Look in the material below for the line with "Generate a Blender" and the line with "bpy.data.objects.remove(o)", then set down exactly those two lines and all lines between, nothing more.
★ ★ ★
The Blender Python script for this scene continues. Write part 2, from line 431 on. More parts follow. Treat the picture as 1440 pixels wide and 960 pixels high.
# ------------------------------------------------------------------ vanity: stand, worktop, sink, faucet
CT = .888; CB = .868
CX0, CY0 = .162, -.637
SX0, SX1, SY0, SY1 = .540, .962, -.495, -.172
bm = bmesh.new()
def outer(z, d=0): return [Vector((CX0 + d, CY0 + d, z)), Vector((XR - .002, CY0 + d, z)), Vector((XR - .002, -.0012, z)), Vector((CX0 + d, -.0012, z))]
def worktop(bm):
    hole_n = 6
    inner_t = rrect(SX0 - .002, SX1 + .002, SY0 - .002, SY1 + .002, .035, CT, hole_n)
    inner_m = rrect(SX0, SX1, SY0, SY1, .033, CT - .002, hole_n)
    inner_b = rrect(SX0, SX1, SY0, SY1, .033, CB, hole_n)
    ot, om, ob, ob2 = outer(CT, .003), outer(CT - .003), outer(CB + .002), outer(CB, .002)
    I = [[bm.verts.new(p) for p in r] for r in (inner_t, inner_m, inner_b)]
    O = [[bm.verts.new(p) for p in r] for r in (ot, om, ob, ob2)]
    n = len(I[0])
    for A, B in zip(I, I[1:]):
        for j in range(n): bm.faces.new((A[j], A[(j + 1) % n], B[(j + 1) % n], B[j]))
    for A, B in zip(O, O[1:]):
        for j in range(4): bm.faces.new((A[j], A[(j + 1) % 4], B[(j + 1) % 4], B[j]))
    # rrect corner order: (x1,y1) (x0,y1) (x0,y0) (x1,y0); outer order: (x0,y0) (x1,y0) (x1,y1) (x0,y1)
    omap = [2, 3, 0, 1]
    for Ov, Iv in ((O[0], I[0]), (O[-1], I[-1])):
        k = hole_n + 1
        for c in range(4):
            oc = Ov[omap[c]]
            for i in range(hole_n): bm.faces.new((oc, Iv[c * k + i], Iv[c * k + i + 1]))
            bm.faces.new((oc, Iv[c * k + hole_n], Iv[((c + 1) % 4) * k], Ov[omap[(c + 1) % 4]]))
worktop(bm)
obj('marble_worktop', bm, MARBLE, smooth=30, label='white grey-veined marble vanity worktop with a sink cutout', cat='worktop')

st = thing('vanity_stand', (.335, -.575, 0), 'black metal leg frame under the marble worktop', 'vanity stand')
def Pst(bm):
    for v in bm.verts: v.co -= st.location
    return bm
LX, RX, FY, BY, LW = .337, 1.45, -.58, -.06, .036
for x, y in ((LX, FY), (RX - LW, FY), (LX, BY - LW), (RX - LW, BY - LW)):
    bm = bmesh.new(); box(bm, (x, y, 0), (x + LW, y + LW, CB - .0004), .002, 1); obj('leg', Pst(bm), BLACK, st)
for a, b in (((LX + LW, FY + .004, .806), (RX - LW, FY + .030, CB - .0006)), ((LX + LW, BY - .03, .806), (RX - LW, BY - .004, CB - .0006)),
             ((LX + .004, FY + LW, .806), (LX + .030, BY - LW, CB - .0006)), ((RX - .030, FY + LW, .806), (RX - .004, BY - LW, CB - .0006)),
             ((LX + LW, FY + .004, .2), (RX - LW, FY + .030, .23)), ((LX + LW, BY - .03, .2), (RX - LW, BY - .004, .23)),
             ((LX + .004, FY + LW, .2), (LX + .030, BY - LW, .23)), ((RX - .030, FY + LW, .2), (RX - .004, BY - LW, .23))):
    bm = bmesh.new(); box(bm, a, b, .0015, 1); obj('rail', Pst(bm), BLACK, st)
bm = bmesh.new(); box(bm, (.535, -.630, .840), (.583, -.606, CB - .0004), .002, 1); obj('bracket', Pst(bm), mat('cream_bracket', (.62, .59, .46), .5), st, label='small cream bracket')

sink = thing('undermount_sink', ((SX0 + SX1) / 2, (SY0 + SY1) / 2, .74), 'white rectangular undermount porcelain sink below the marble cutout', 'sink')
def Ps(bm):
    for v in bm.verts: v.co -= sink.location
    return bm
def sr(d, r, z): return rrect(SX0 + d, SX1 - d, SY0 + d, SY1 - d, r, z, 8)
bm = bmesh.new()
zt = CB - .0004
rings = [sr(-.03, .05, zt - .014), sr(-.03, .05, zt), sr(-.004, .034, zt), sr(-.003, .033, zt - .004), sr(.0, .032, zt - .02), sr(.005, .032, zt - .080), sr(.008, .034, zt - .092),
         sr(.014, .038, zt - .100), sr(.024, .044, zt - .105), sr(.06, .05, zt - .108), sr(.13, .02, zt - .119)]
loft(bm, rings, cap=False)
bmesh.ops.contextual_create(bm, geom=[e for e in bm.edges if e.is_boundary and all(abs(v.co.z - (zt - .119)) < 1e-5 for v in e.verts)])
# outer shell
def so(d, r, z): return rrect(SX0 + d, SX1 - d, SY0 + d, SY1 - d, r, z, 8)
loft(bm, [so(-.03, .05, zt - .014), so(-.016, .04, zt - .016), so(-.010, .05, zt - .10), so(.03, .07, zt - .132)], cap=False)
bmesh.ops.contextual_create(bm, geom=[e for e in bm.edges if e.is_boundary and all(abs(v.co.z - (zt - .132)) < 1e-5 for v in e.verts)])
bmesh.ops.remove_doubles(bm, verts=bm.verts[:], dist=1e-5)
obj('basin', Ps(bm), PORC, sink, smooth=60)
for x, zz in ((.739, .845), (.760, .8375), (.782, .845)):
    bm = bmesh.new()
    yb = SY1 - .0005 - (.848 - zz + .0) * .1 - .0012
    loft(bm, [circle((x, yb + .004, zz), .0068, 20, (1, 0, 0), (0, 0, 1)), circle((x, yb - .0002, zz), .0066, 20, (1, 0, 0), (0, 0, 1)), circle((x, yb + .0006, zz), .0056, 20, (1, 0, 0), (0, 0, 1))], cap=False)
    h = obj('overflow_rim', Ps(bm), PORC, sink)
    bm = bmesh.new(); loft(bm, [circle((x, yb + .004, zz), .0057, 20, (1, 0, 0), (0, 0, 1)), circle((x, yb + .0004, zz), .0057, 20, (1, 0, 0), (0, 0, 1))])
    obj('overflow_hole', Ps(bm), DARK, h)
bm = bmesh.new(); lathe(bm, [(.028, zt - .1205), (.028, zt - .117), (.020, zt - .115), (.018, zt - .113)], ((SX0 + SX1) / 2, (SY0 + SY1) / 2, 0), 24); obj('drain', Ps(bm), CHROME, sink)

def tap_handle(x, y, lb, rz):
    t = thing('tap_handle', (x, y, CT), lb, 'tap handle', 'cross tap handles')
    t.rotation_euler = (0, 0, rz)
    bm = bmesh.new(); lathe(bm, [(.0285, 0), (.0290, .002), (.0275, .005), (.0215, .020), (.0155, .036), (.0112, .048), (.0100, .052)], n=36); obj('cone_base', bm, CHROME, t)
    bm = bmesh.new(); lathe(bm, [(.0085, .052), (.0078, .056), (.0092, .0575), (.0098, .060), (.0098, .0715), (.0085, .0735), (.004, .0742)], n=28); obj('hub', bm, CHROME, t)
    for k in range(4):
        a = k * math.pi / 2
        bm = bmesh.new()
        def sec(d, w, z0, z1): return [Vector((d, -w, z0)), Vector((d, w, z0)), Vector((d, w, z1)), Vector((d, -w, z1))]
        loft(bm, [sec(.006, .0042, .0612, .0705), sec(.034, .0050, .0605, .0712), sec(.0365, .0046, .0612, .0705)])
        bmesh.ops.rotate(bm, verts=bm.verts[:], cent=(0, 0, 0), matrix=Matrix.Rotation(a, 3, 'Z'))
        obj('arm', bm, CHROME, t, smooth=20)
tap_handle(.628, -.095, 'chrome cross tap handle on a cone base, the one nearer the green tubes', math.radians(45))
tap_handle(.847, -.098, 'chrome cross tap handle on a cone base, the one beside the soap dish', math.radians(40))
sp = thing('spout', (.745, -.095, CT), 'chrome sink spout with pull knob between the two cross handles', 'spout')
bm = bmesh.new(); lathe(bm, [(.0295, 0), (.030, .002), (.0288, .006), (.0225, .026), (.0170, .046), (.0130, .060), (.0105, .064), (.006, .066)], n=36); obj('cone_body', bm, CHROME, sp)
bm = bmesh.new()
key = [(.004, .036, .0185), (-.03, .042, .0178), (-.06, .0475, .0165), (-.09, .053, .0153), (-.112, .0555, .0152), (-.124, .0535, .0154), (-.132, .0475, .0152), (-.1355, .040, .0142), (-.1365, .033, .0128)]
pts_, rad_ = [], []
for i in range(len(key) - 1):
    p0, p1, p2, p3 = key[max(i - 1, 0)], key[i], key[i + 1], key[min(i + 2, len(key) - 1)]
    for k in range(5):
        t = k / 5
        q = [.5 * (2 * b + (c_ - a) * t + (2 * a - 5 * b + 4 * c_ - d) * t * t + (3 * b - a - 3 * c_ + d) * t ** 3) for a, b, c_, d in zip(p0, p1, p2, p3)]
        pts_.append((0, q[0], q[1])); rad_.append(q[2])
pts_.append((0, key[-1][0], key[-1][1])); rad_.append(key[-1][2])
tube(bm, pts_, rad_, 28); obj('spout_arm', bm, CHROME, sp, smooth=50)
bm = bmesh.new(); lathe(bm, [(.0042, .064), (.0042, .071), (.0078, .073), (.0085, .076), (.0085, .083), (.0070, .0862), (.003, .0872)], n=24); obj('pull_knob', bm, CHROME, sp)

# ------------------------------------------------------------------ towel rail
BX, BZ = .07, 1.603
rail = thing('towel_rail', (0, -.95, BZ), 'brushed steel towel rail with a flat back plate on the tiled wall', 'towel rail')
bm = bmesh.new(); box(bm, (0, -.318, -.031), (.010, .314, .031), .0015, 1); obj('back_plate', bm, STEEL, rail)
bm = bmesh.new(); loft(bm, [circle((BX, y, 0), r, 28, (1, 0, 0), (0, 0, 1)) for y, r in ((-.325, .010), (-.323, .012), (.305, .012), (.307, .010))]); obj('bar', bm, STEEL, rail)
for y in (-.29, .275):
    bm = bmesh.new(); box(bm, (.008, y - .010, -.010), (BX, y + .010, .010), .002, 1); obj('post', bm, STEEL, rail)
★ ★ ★
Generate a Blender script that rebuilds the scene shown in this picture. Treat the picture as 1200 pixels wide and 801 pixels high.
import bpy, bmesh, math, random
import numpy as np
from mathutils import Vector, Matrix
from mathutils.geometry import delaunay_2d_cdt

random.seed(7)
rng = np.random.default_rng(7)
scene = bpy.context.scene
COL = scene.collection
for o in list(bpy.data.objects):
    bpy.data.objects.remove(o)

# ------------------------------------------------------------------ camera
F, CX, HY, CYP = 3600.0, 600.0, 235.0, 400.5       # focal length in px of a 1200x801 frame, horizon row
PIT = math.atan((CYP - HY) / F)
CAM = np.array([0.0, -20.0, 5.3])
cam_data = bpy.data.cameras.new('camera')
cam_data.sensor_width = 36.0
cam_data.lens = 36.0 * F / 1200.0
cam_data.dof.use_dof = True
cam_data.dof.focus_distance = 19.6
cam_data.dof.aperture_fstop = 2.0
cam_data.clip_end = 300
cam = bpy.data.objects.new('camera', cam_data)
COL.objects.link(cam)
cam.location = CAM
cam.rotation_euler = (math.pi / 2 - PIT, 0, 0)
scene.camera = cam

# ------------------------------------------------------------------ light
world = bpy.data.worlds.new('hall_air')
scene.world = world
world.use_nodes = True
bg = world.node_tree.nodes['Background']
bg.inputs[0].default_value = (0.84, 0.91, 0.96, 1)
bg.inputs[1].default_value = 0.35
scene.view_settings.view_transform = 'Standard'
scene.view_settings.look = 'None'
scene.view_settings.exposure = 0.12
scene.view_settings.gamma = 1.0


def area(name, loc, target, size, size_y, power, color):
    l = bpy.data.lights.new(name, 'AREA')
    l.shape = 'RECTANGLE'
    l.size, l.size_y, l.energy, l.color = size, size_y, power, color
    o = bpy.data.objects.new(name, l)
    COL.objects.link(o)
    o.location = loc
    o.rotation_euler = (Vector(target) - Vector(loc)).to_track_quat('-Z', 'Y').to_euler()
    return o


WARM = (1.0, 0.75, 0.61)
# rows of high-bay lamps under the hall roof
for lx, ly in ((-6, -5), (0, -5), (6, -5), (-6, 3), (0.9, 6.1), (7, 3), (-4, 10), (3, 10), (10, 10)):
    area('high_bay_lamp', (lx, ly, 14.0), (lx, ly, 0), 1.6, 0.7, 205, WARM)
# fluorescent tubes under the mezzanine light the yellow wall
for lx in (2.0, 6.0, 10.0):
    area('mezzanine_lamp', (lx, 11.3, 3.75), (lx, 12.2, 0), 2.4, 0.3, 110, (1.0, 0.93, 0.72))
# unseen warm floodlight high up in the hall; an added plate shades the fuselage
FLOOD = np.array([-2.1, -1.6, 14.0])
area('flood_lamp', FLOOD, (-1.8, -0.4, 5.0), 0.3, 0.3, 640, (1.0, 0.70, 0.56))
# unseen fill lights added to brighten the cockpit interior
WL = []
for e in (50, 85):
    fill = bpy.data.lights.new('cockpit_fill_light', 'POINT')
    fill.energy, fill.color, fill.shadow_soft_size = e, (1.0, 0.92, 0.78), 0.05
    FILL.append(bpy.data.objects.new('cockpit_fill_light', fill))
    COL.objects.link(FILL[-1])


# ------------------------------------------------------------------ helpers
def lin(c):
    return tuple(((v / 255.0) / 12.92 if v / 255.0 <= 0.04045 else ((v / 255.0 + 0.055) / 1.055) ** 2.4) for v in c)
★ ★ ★
_WORKED ANSWER_:
Generate a Blender script that rebuilds the scene shown in this picture. Treat the picture as 1200 pixels wide and 801 pixels high.
import bpy, bmesh, math, random
import numpy as np
from mathutils import Vector, Matrix
from mathutils.geometry import delaunay_2d_cdt

random.seed(7)
rng = np.random.default_rng(7)
scene = bpy.context.scene
COL = scene.collection
for o in list(bpy.data.objects):
    bpy.data.objects.remove(o)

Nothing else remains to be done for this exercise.